> _TASK REQUIREMENTS_: Will you output all of the data below exactly, omitting the images?

> _COLLECTED DATA_:
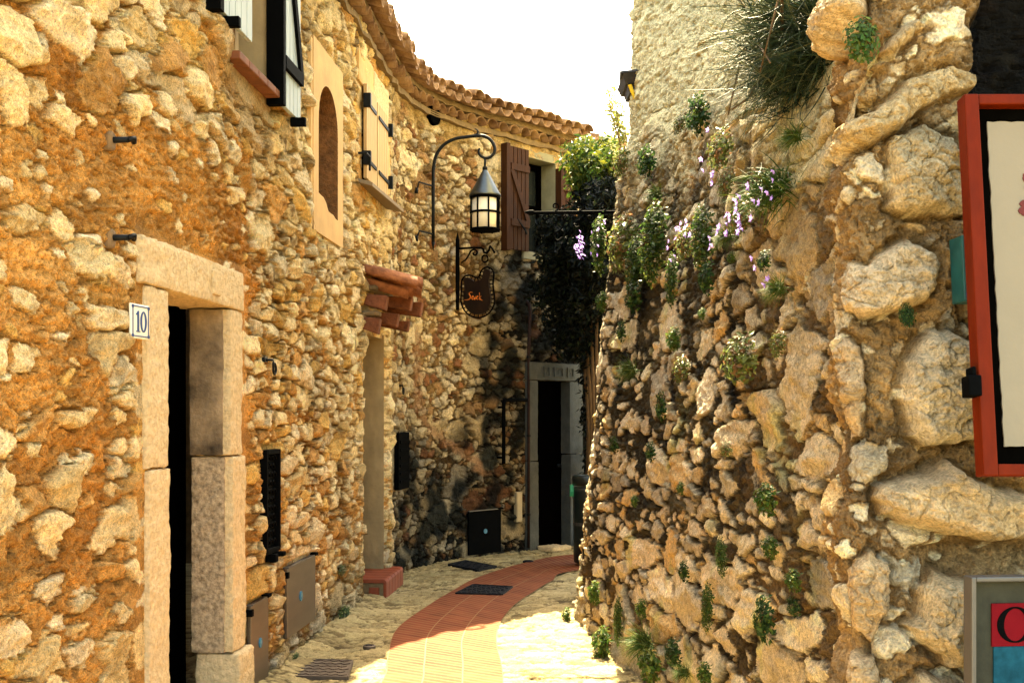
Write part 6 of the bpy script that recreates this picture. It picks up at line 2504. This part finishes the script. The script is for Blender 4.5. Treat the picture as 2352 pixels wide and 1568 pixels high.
PLANTS = [
    ('dark', 1637, 258, 62, 80, 'bright green leafy clump on the ledge left of the broom bush', 0),
    ('pale', 1585, 285, 50, 40, 'pale dry looking sprig on the ledge left of the bright green clump', 0),
    ('dark', 1512, 368, 50, 66, 'dark leafy clump below the ledge near the tower edge', 0),
    ('pale', 1448, 372, 60, 60, 'yellow green clump at the very edge of the tower below the slate hood', 0),
    ('pale', 1688, 345, 62, 90, 'reddish green trailing plant below the ledge under the broom bush', 3),
    ('grass', 1862, 318, 70, 70, 'light green grassy tuft hanging under the broom bush', 0),
    ('cushion', 1800, 440, 150, 130, 'large feathery bellflower cushion in the upper tower wall, with many mauve blooms', 16),
    ('pale', 1735, 500, 70, 70, 'mauve bellflowers left of and below the feathery cushion', 11),
    ('hang', 1525, 555, 90, 170, 'long dark green creeper hanging down the tower near its edge', 0),
    ('pale', 1455, 560, 110, 110, 'bushy grey green plant beside the creeper at the tower edge', 8),
    ('hang', 1392, 560, 60, 120, 'dense purple bellflower clump overhanging the tower edge', 44),
    ('hang', 1640, 545, 70, 140, 'leafy creeper with mauve blooms in the middle of the upper tower', 9),
    ('dark', 1790, 598, 40, 40, 'small green sprig with one mauve bloom under the bellflowers', 2),
    ('grass', 1822, 665, 46, 70, 'thin grassy tuft with a mauve bloom below the small sprig', 2),
    ('dark', 1480, 680, 50, 60, 'small dark clump below the long creeper', 0),
    ('tuft', 1404, 692, 30, 40, 'small tuft on the tower edge at half height', 0),
    ('tuft', 1577, 775, 34, 50, 'ferny green tuft in a joint left of centre of the tower', 0),
    ('pale', 1592, 848, 50, 55, 'pale leafy plant in a joint below the ferny tuft', 0),
    ('pale', 1735, 825, 90, 110, 'broad yellow green plant in the middle of the tower wall', 0),
    ('pale', 1822, 790, 44, 56, 'pale green plant right of the broad yellow green one', 0),
    ('grass', 1470, 852, 60, 60, 'wiry white flowering stalks near the tower edge', 0),
    ('dark', 1432, 1020, 30, 34, 'tiny dark green tuft near the tower edge below the wiry stalks', 0),
    ('pale', 1697, 1032, 38, 32, 'small pale rosette below the broad yellow green plant', 0),
    ('dark', 1520, 1035, 24, 40, 'thin dark sprig left of the small pale rosette', 0),
    ('tuft', 1800, 1145, 56, 66, 'round green clump in the tower near the boulder corner', 0),
    ('tuft', 1808, 1256, 44, 46, 'bright green clump under the round clump near the boulder corner', 0),
    ('hang', 1684, 1275, 34, 84, 'narrow trailing green plant low in the middle of the tower', 0),
    ('tuft', 1862, 1330, 40, 46, 'green clump at the foot of the boulder corner, upper of a pair', 0),
    ('dark', 1860, 1390, 34, 40, 'darker clump at the foot of the boulder corner, lower of a pair', 0),
    ('hang', 1652, 1388, 36, 110, 'dark ferny plant trailing low on the tower', 0),
    ('dark', 1796, 1418, 44, 90, 'deep green drooping clump low on the tower right of the ferny plant', 0),
    ('tuft', 1390, 1358, 26, 50, 'green tuft low on the tower edge', 0),
    ('tuft', 1322, 1412, 28, 34, 'little tuft at the outermost foot of the tower', 0),
    ('tuft', 1412, 1478, 44, 70, 'yellow green plants where the tower foot meets the paving', 0),
    ('hang', 1440, 1420, 30, 110, 'moss green trailing strip just above the tower foot', 0),
    ('grass', 1505, 1478, 60, 90, 'grassy tuft at the tower foot', 0),
    ('tuft', 1525, 1530, 70, 70, 'leafy weeds at the tower foot under the grassy tuft', 0),
    ('dark', 1578, 1500, 44, 60, 'dark weeds right of the grassy tuft at the tower foot', 0),
    ('tuft', 1652, 1545, 36, 50, 'lone green weed at the bottom of the tower below the ferny plant', 0),
    ('hang', 1478, 610, 60, 130, 'trailing green growth between the long creeper and the tower edge', 0),
    ('hang', 1565, 640, 40, 110, 'thin trailing strands right of the long creeper', 0),
    ('pale', 1600, 560, 50, 70, 'loose grey green growth left of the creeper with mauve blooms', 4),
    ('grass', 1700, 545, 60, 60, 'wispy grass with lilac blooms left of the small green sprig', 6),
    ('pale', 1700, 420, 46, 60, 'reddish green leaves under the trailing plant below the broom bush', 3),
    ('grass', 1530, 450, 50, 50, 'short wispy tuft above the long creeper', 0),
    ('dark', 1655, 640, 34, 60, 'dark sprig hanging under the creeper with mauve blooms', 0),
    ('tuft', 1710, 590, 24, 24, 'tiny weed in a joint under the wispy lilac grass', 0),
    ('tuft', 1640, 720, 20, 24, 'tiny weed alone in the middle of the dark tower face', 0),
    ('dark', 1450, 760, 22, 40, 'tiny dark moss tuft in a joint below the tower edge clump', 0),
    ('dark', 1545, 930, 24, 60, 'dark moss streak left of the broad yellow green plant', 0),
    ('tuft', 1480, 1150, 20, 24, 'tiny bright weed low near the tower edge', 0),
    ('tuft', 1590, 1120, 20, 26, 'tiny bright weed low in the middle of the tower', 0),
    ('dark', 1600, 1310, 26, 40, 'small dark tuft left of the narrow trailing plant', 0),
    ('tuft', 1500, 1395, 26, 40, 'small yellow green tuft above the grassy tower foot', 0),
    ('grass', 1600, 1545, 40, 50, 'grass blades at the very bottom of the tower', 0),
]
for q in PLANTS:
    kind, px, py, wp, hp, lab, bl = q
    plant(kind, px, py, wp, hp, lab, name='bellflower' if 'bell' in lab else ('creeper' if 'creeper' in lab else 'wall_plant'), cat='flower' if 'bell' in lab else 'plant', bloom=bl,
          bx=(-0.3, -0.2) if 'cushion' in lab else (0, 0))
# on the boulders and by the left wall
plant('dark', 2085, 720, 34, 46, 'dark green fern tucked under a pale boulder', at=P(2085, 722, 3.56), nrm=(0, -1, 0), group='plants on the boulder wall')
plant('tuft', 1988, 82, 70, 90, 'bright lime green ivy sprig under the topmost boulder', at=P(1985, 90, 3.60), nrm=(0, -1, 0.0), group='plants on the boulder wall')
plant('tuft', 780, 1410, 34, 30, 'small green weed at the foot of the ochre wall', at=LW(9.0, 0.03, 0.08), nrm=LN, group='weeds along the ochre wall')
plant('tuft', 676, 1512, 22, 14, 'mossy sprig behind the brown studded cover', at=LW(7.5, 0.05, 0.05), nrm=LN, group='weeds along the ochre wall')
plant('pale', 790, 1318, 34, 22, 'pale moss tuft between stones near the steel hatch', at=LW(8.95, 0.03, 0.42), nrm=LN, group='weeds along the ochre wall')

bpy.context.view_layer.update()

> _WRITTEN RESPONSE_:
Write part 6 of the bpy script that recreates this picture. It picks up at line 2504. This part finishes the script. The script is for Blender 4.5. Treat the picture as 2352 pixels wide and 1568 pixels high.
PLANTS = [
    ('dark', 1637, 258, 62, 80, 'bright green leafy clump on the ledge left of the broom bush', 0),
    ('pale', 1585, 285, 50, 40, 'pale dry looking sprig on the ledge left of the bright green clump', 0),
    ('dark', 1512, 368, 50, 66, 'dark leafy clump below the ledge near the tower edge', 0),
    ('pale', 1448, 372, 60, 60, 'yellow green clump at the very edge of the tower below the slate hood', 0),
    ('pale', 1688, 345, 62, 90, 'reddish green trailing plant below the ledge under the broom bush', 3),
    ('grass', 1862, 318, 70, 70, 'light green grassy tuft hanging under the broom bush', 0),
    ('cushion', 1800, 440, 150, 130, 'large feathery bellflower cushion in the upper tower wall, with many mauve blooms', 16),
    ('pale', 1735, 500, 70, 70, 'mauve bellflowers left of and below the feathery cushion', 11),
    ('hang', 1525, 555, 90, 170, 'long dark green creeper hanging down the tower near its edge', 0),
    ('pale', 1455, 560, 110, 110, 'bushy grey green plant beside the creeper at the tower edge', 8),
    ('hang', 1392, 560, 60, 120, 'dense purple bellflower clump overhanging the tower edge', 44),
    ('hang', 1640, 545, 70, 140, 'leafy creeper with mauve blooms in the middle of the upper tower', 9),
    ('dark', 1790, 598, 40, 40, 'small green sprig with one mauve bloom under the bellflowers', 2),
    ('grass', 1822, 665, 46, 70, 'thin grassy tuft with a mauve bloom below the small sprig', 2),
    ('dark', 1480, 680, 50, 60, 'small dark clump below the long creeper', 0),
    ('tuft', 1404, 692, 30, 40, 'small tuft on the tower edge at half height', 0),
    ('tuft', 1577, 775, 34, 50, 'ferny green tuft in a joint left of centre of the tower', 0),
    ('pale', 1592, 848, 50, 55, 'pale leafy plant in a joint below the ferny tuft', 0),
    ('pale', 1735, 825, 90, 110, 'broad yellow green plant in the middle of the tower wall', 0),
    ('pale', 1822, 790, 44, 56, 'pale green plant right of the broad yellow green one', 0),
    ('grass', 1470, 852, 60, 60, 'wiry white flowering stalks near the tower edge', 0),
    ('dark', 1432, 1020, 30, 34, 'tiny dark green tuft near the tower edge below the wiry stalks', 0),
    ('pale', 1697, 1032, 38, 32, 'small pale rosette below the broad yellow green plant', 0),
    ('dark', 1520, 1035, 24, 40, 'thin dark sprig left of the small pale rosette', 0),
    ('tuft', 1800, 1145, 56, 66, 'round green clump in the tower near the boulder corner', 0),
    ('tuft', 1808, 1256, 44, 46, 'bright green clump under the round clump near the boulder corner', 0),
    ('hang', 1684, 1275, 34, 84, 'narrow trailing green plant low in the middle of the tower', 0),
    ('tuft', 1862, 1330, 40, 46, 'green clump at the foot of the boulder corner, upper of a pair', 0),
    ('dark', 1860, 1390, 34, 40, 'darker clump at the foot of the boulder corner, lower of a pair', 0),
    ('hang', 1652, 1388, 36, 110, 'dark ferny plant trailing low on the tower', 0),
    ('dark', 1796, 1418, 44, 90, 'deep green drooping clump low on the tower right of the ferny plant', 0),
    ('tuft', 1390, 1358, 26, 50, 'green tuft low on the tower edge', 0),
    ('tuft', 1322, 1412, 28, 34, 'little tuft at the outermost foot of the tower', 0),
    ('tuft', 1412, 1478, 44, 70, 'yellow green plants where the tower foot meets the paving', 0),
    ('hang', 1440, 1420, 30, 110, 'moss green trailing strip just above the tower foot', 0),
    ('grass', 1505, 1478, 60, 90, 'grassy tuft at the tower foot', 0),
    ('tuft', 1525, 1530, 70, 70, 'leafy weeds at the tower foot under the grassy tuft', 0),
    ('dark', 1578, 1500, 44, 60, 'dark weeds right of the grassy tuft at the tower foot', 0),
    ('tuft', 1652, 1545, 36, 50, 'lone green weed at the bottom of the tower below the ferny plant', 0),
    ('hang', 1478, 610, 60, 130, 'trailing green growth between the long creeper and the tower edge', 0),
    ('hang', 1565, 640, 40, 110, 'thin trailing strands right of the long creeper', 0),
    ('pale', 1600, 560, 50, 70, 'loose grey green growth left of the creeper with mauve blooms', 4),
    ('grass', 1700, 545, 60, 60, 'wispy grass with lilac blooms left of the small green sprig', 6),
    ('pale', 1700, 420, 46, 60, 'reddish green leaves under the trailing plant below the broom bush', 3),
    ('grass', 1530, 450, 50, 50, 'short wispy tuft above the long creeper', 0),
    ('dark', 1655, 640, 34, 60, 'dark sprig hanging under the creeper with mauve blooms', 0),
    ('tuft', 1710, 590, 24, 24, 'tiny weed in a joint under the wispy lilac grass', 0),
    ('tuft', 1640, 720, 20, 24, 'tiny weed alone in the middle of the dark tower face', 0),
    ('dark', 1450, 760, 22, 40, 'tiny dark moss tuft in a joint below the tower edge clump', 0),
    ('dark', 1545, 930, 24, 60, 'dark moss streak left of the broad yellow green plant', 0),
    ('tuft', 1480, 1150, 20, 24, 'tiny bright weed low near the tower edge', 0),
    ('tuft', 1590, 1120, 20, 26, 'tiny bright weed low in the middle of the tower', 0),
    ('dark', 1600, 1310, 26, 40, 'small dark tuft left of the narrow trailing plant', 0),
    ('tuft', 1500, 1395, 26, 40, 'small yellow green tuft above the grassy tower foot', 0),
    ('grass', 1600, 1545, 40, 50, 'grass blades at the very bottom of the tower', 0),
]
for q in PLANTS:
    kind, px, py, wp, hp, lab, bl = q
    plant(kind, px, py, wp, hp, lab, name='bellflower' if 'bell' in lab else ('creeper' if 'creeper' in lab else 'wall_plant'), cat='flower' if 'bell' in lab else 'plant', bloom=bl,
          bx=(-0.3, -0.2) if 'cushion' in lab else (0, 0))
# on the boulders and by the left wall
plant('dark', 2085, 720, 34, 46, 'dark green fern tucked under a pale boulder', at=P(2085, 722, 3.56), nrm=(0, -1, 0), group='plants on the boulder wall')
plant('tuft', 1988, 82, 70, 90, 'bright lime green ivy sprig under the topmost boulder', at=P(1985, 90, 3.60), nrm=(0, -1, 0.0), group='plants on the boulder wall')
plant('tuft', 780, 1410, 34, 30, 'small green weed at the foot of the ochre wall', at=LW(9.0, 0.03, 0.08), nrm=LN, group='weeds along the ochre wall')
plant('tuft', 676, 1512, 22, 14, 'mossy sprig behind the brown studded cover', at=LW(7.5, 0.05, 0.05), nrm=LN, group='weeds along the ochre wall')
plant('pale', 790, 1318, 34, 22, 'pale moss tuft between stones near the steel hatch', at=LW(8.95, 0.03, 0.42), nrm=LN, group='weeds along the ochre wall')

bpy.context.view_layer.update()